“How do you two know each other?” This can be an awkward question especially if you’re a geek or you’re me, a geek that is occasionally ashamed of being a geek. I met most of my friends the traditional way, through school (I still have friends from second grade, one was the guy that was told “ok, you make sure Beth gets to the right class and to the right bus after school” on my first day here in Austin ), from college and from work. But there are still quite a few that were friends of friends that I mostly know because they sat across the table from me and were orc warriors, vampire truck drivers, robot agents and shapeshifted dragons. The best dice slingers in town. How do I know them? Well, it started in a tavern in my imagination. The rest came from online. I like to call them the Vegas Gang. There’s even one I knew in high school. We shared the same classes (for the most part), but our names rhymed which people would point out on occasion, one person referred to that as “cute” (yes, rhyming is adorable – if you like that, do I have a limerick for you) so I tried to not sit too close. I now know Seth better through the magic of the internet. So, if you ask me how I met them, this is how I truly know my current set of friends/acquaintances.
I feel comfortable boldly stating this on my blog, because either you don’t know me (but you’re learning about me online) or you fit into one of the above categories and you’re accepting. But in real life (IRL if you prefer) when asked, I will fall back to what I feel is a more comfortable explanation “I met this person through friends” or “at a dinner party”. For a geek of my caliber, “dinner party” is code for “roleplaying session that began at noon, ended at 2am and heavy amounts of soda, chips and pizza were consumed (unless my friend Jeff was there, and he did the cooking throughout the day_ before we unraveled the devious plot, slayed the dragon, or arrived safely in the port of the space station after a harrowing encounter with some unknown force”. People don’t quite know what to do when you say either “online” or “playing GURPS” (which is “like” D&D in that it’s a roleplaying system).

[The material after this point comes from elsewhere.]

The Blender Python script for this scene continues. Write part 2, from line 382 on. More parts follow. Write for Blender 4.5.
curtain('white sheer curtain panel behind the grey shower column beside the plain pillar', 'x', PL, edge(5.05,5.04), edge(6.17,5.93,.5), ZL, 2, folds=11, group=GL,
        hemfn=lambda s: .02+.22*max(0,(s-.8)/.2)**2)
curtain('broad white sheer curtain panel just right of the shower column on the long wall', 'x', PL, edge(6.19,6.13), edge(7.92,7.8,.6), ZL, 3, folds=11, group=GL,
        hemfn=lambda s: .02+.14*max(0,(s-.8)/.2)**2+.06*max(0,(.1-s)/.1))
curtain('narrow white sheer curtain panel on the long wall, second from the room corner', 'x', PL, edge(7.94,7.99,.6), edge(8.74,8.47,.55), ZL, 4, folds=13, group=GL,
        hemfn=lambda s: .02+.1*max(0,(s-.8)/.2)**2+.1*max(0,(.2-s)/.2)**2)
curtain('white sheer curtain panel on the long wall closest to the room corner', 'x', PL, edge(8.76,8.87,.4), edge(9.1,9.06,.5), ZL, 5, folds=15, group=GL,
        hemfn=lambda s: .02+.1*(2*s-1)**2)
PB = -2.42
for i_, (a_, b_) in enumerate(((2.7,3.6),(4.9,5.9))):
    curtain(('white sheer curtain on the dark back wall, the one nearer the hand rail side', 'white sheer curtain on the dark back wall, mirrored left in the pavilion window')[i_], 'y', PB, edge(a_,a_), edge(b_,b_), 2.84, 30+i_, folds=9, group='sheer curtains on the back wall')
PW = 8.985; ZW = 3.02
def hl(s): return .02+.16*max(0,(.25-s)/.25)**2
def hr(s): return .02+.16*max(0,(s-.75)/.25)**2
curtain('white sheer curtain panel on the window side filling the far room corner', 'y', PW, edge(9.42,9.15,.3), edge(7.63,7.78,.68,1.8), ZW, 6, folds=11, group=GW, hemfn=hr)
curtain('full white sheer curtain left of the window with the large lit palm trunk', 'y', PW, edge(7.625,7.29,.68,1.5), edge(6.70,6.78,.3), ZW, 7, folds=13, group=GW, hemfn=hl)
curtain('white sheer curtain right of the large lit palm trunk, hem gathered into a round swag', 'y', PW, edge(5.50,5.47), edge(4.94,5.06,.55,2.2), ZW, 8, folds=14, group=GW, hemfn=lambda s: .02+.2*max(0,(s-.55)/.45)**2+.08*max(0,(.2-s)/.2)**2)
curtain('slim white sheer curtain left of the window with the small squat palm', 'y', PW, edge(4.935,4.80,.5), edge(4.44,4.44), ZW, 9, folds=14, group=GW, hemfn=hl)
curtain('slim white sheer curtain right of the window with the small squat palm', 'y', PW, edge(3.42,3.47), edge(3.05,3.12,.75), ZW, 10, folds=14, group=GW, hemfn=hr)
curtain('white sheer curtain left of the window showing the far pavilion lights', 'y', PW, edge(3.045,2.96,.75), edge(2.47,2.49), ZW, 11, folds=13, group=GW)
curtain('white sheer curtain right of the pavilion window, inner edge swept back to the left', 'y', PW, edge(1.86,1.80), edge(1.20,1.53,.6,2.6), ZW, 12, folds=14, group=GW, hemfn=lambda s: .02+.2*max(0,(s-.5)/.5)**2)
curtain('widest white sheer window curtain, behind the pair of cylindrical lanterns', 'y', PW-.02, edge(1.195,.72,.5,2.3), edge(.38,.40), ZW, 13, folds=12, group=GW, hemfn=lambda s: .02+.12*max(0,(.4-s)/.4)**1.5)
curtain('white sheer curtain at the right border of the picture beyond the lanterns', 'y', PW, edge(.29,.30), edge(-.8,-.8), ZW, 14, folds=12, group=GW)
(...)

In my opinion, people are more comfortable with meeting someone “through friends” than hearing a long winded description of how “Lee was this awesome necromancer who…” Somehow, the term “roleplaying” (which I actually haven’t done in years, but it’s how I would have to honestly explain meeting some of my friends) thanks in part to the 1980’s movie by Tom Hanks, is the equivalent of saying “I eat babies” or “I’m a social misfit who worships Satan”. I’m here to assure you that the friends I met back in the day over a roleplaying table, while some may be categorized as a bit socially awkward, have yet to eat one baby or small toddler and don’t engage in anything cult like, to my knowledge. They even all hold down respectable jobs and can form whole sentences without too many physical twitches or ticks. Still, the average person won’t buy that.
So, if you meet me on the street with a friend and you ask “how did you two meet”, I’ll still say “through friends”. You can envision a gardening or book club, while I can imagine an enchanted forest or haunted library.
Oh, do I ever get this. I met The Boyfriend online. And over the years I’ve made several friends through blogging who have ended up a part of my “real life” and come to hang out with me at the family bar. The bloggers, to my “we met in the real world” friends, are part of my “writing group.” And for the longest time, The boyfriend and I met while seeing a band (which was how we actually met in person).
Uhm…can I buy those dice? That’d be awesome.
Sadly, I don’t remember where those came from, but I’ve seen a lot of decent bone dice for sale that look just as cool if not better.